**YOUR OBJECTIVE:** Transcribe every line from the top down to the line with "tf = Sdf((.02, 1.72, TZ-.01), (.13, 1.86, TZ+.06), .004);", both ends included, but not the pictures.
═══ DATASET CONTENT ═══
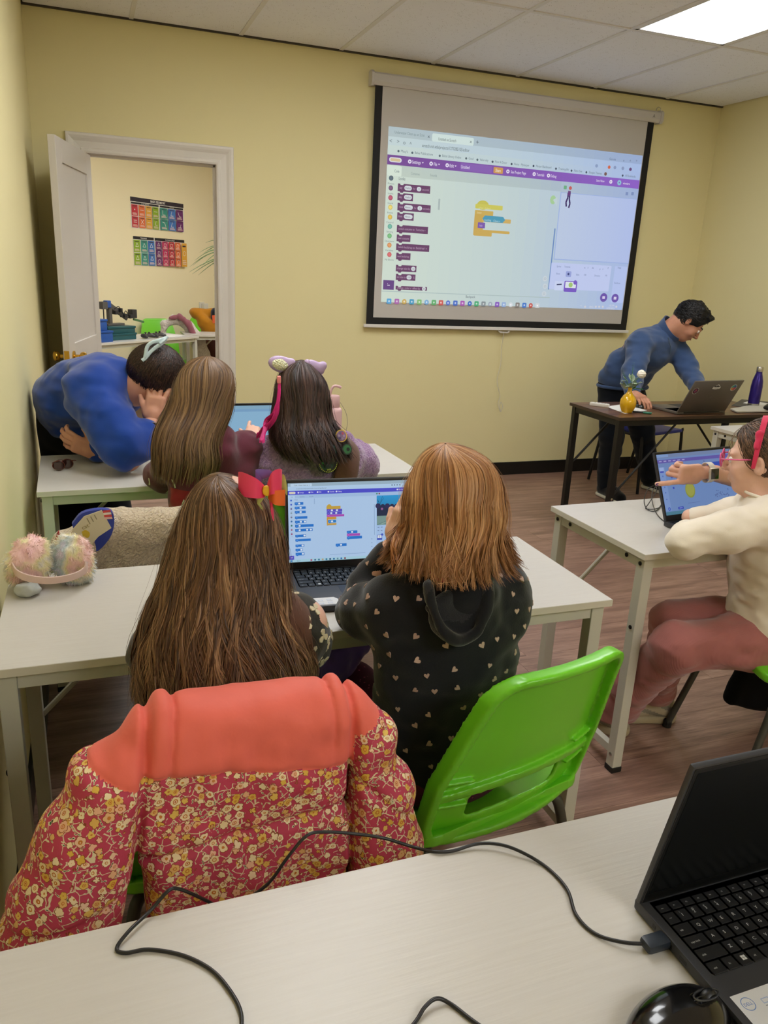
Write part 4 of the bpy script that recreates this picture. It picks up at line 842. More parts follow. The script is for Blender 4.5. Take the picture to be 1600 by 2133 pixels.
# ================================================================== EARMUFFS
FUR = mat('rainbow_fur', '#e8d8c8', .95, spec=.1, sheen=.6); nt = NT(FUR); v = nt.coord(); n_ = nt.noise(v, 17, 2, .5)
nt.base(nt.ramp(n_, [(.30, '#e4d4ea'), (.40, '#c4d2d6'), (.47, '#ece6d8'), (.53, '#f0e8b8'), (.60, '#f6d4ca'), (.72, '#f6ccd0')])); nt.bump(nt.noise(v, 160, 3), .4, .003)
em = thing('earmuffs', 'fluffy pastel rainbow earmuffs with a pink band on the desk corner by the wall', 'earmuffs', (.13, 1.72, TZ))
cent = [at(61, 1170, 1.835), at(151, 1167, 1.845)]
for i, (c, r) in enumerate(zip(cent, ((.049, .040, .062), (.046, .038, .066)))):
    A_ = Matrix.Rotation(.35 if i == 0 else -.12, 3, 'Y') @ Matrix.Rotation(.3 if i == 0 else -.35, 3, 'Z')
    s = Sdf(c-.09, c+.09, .0035); s.ell(c, r, np.array(A_), k=0); s.noise(.005, .014, i); s.noise(.003, .006, 5+i); V, Q = s.mesh(); Nn = (V-c)/np.array(r)**2; Nn /= np.linalg.norm(Nn, axis=1)[:, None]
    mu = build_vq('ear_pad', V, Q, FUR, em)
    # fur tufts
    fm = MB(); idx = rng.choice(len(V), 2600, replace=False)
    for k in idx:
        d = Nn[k]+rng.normal(0, .35, 3)-np.array([0, 0, .25]); d /= np.linalg.norm(d); L = rng.uniform(.006, .013); a = np.cross(d, rng.normal(0, 1, 3)); a /= np.linalg.norm(a)
        p = V[k]-d*.001; fm.add([p-a*.0009, p+a*.0009, p+d*L*.6+a*.0006+np.array([0, 0, -.001]), p+d*L+np.array([0, 0, -.003])], [(0, 1, 2, 3)])
    o = fm.build('fur', FUR, mu); o['kind'] = 'stuff'
hb = bez([at(25, 1177, 1.80), at(36, 1194, 1.775), at(62, 1205, 1.765), at(105, 1209, 1.76), at(150, 1202, 1.77), at(176, 1188, 1.79), at(180, 1170, 1.80)], 6)
bw(MB().sweep(hb, rrect(.004, .017, .0018, 3)), 'head_band', mat('band_pink', '#d9bdb4', .6), em, smooth=60)
tf = Sdf((.02, 1.72, TZ-.01), (.13, 1.86, TZ+.06), .004); tf.ell((.070, 1.785, TZ+.016), (.028, .024, .017), k=0); tf.noise(.004, .01, 9); V, Q = tf.mesh(); V[:, 2] = np.maximum(V[:, 2], TZ+.001); build_vq('fur_tuft', V, Q, mat('fur_grey', '#b4b8b4', .95), em)

# ================================================================== THE ROOM BEYOND THE DOOR
A0 = np.array([.31, 7.35]); th = math.radians(41.5); E1 = np.array([math.cos(th), math.sin(th)]); E2 = np.array([-math.sin(th), math.cos(th)])
WC = np.array([.73, 9.1]); wd_ = np.array([math.cos(PI/4), math.sin(PI/4)]); wn = np.array([wd_[1], -wd_[0]])
a = WC-wd_*3.2; b = WC+wd_*4.0; back = -wn*.1
structure(MB().add([(*a, 0), (*b, 0), (*b, 2.8), (*a, 2.8), (*(a+back), 0), (*(b+back), 0), (*(b+back), 2.8), (*(a+back), 2.8)], [(0, 1, 2, 3), (7, 6, 5, 4), (0, 4, 5, 1), (3, 2, 6, 7)]).build('wall_far', WALL2))
structure(MB().box((-2.4, D+.12, -.06), (4.2, 12.3, 0)).build('floor_far', mat('floor_far', '#5f4436', .5))); structure(MB().box((-2.4, D+.12, 2.74), (4.2, 12.3, 2.8)).build('ceiling_far', TEE))
structure(MB().box((3.6, D+.12, 0), (3.7, 12.3, 2.8)).build('wall_far_right', WALL2)); structure(MB().box((-1.9, D+.12, 0), (-1.8, 7.0, 2.8)).build('wall_far_left', WALL2))
for px, py in ((.9, 6.6), (2.5, 8.0), (1.7, 6.4)):  # unseen panels; the last one is added to brighten the far wall
    t = thing('ceiling_light', 'rectangular light panel in the ceiling of the room beyond the door', 'ceiling light', (px, py, 2.735), 0, 'light panels beyond the door'); MB().box((-.3, -.6, -.004), (.3, .6, 0)).build('diffuser', EMI, t)
# posters
def poster(label, u0, v0, u1, v1, draw):
    def onwall(u, v):
        r_ = ray(u, v); k = ((WC-CAM[:2])@wn)/(r_[:2]@wn); return CAM+r_*k
    p0, p1 = onwall(u0, (v0)), onwall(u1, v0); x0 = (p0[:2]-WC)@wd_; x1 = (p1[:2]-WC)@wd_; zt = onwall(u0, v0)[2]; zb = onwall(u0, v1)[2]
    t = thing('poster', label, 'poster', (*(WC+wd_*x0), zb)); o = np.array([*(WC+wn*.003), 0.0]); P = Print(o, (*wd_, 0), (0, 0, 1), (*wn, 0), 2e-4)
    P.rect(x0, zb, x1, zt, '#e8e4dc'); draw(P, x0, zb, x1-x0, zt-zb); bb_ = P.build('sheet', vmat('poster_print', .5), t); to_local(t, bb_); return t
RED, ORA, YLW, GRE, TEA, BLU, PRP, MAG = '#c22f3c', '#e2703c', '#e2a63c', '#8fae2c', '#3c9284', '#3f74bc', '#6c2a6c', '#c22f62'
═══
**OUTPUT FOR THIS TASK:**
Write part 4 of the bpy script that recreates this picture. It picks up at line 842. More parts follow. The script is for Blender 4.5. Take the picture to be 1600 by 2133 pixels.
# ================================================================== EARMUFFS
FUR = mat('rainbow_fur', '#e8d8c8', .95, spec=.1, sheen=.6); nt = NT(FUR); v = nt.coord(); n_ = nt.noise(v, 17, 2, .5)
nt.base(nt.ramp(n_, [(.30, '#e4d4ea'), (.40, '#c4d2d6'), (.47, '#ece6d8'), (.53, '#f0e8b8'), (.60, '#f6d4ca'), (.72, '#f6ccd0')])); nt.bump(nt.noise(v, 160, 3), .4, .003)
em = thing('earmuffs', 'fluffy pastel rainbow earmuffs with a pink band on the desk corner by the wall', 'earmuffs', (.13, 1.72, TZ))
cent = [at(61, 1170, 1.835), at(151, 1167, 1.845)]
for i, (c, r) in enumerate(zip(cent, ((.049, .040, .062), (.046, .038, .066)))):
    A_ = Matrix.Rotation(.35 if i == 0 else -.12, 3, 'Y') @ Matrix.Rotation(.3 if i == 0 else -.35, 3, 'Z')
    s = Sdf(c-.09, c+.09, .0035); s.ell(c, r, np.array(A_), k=0); s.noise(.005, .014, i); s.noise(.003, .006, 5+i); V, Q = s.mesh(); Nn = (V-c)/np.array(r)**2; Nn /= np.linalg.norm(Nn, axis=1)[:, None]
    mu = build_vq('ear_pad', V, Q, FUR, em)
    # fur tufts
    fm = MB(); idx = rng.choice(len(V), 2600, replace=False)
    for k in idx:
        d = Nn[k]+rng.normal(0, .35, 3)-np.array([0, 0, .25]); d /= np.linalg.norm(d); L = rng.uniform(.006, .013); a = np.cross(d, rng.normal(0, 1, 3)); a /= np.linalg.norm(a)
        p = V[k]-d*.001; fm.add([p-a*.0009, p+a*.0009, p+d*L*.6+a*.0006+np.array([0, 0, -.001]), p+d*L+np.array([0, 0, -.003])], [(0, 1, 2, 3)])
    o = fm.build('fur', FUR, mu); o['kind'] = 'stuff'
hb = bez([at(25, 1177, 1.80), at(36, 1194, 1.775), at(62, 1205, 1.765), at(105, 1209, 1.76), at(150, 1202, 1.77), at(176, 1188, 1.79), at(180, 1170, 1.80)], 6)
bw(MB().sweep(hb, rrect(.004, .017, .0018, 3)), 'head_band', mat('band_pink', '#d9bdb4', .6), em, smooth=60)
tf = Sdf((.02, 1.72, TZ-.01), (.13, 1.86, TZ+.06), .004); tf.ell((.070, 1.785, TZ+.016), (.028, .024, .017), k=0); tf.noise(.004, .01, 9); V, Q = tf.mesh(); V[:, 2] = np.maximum(V[:, 2], TZ+.001); build_vq('fur_tuft', V, Q, mat('fur_grey', '#b4b8b4', .95), em)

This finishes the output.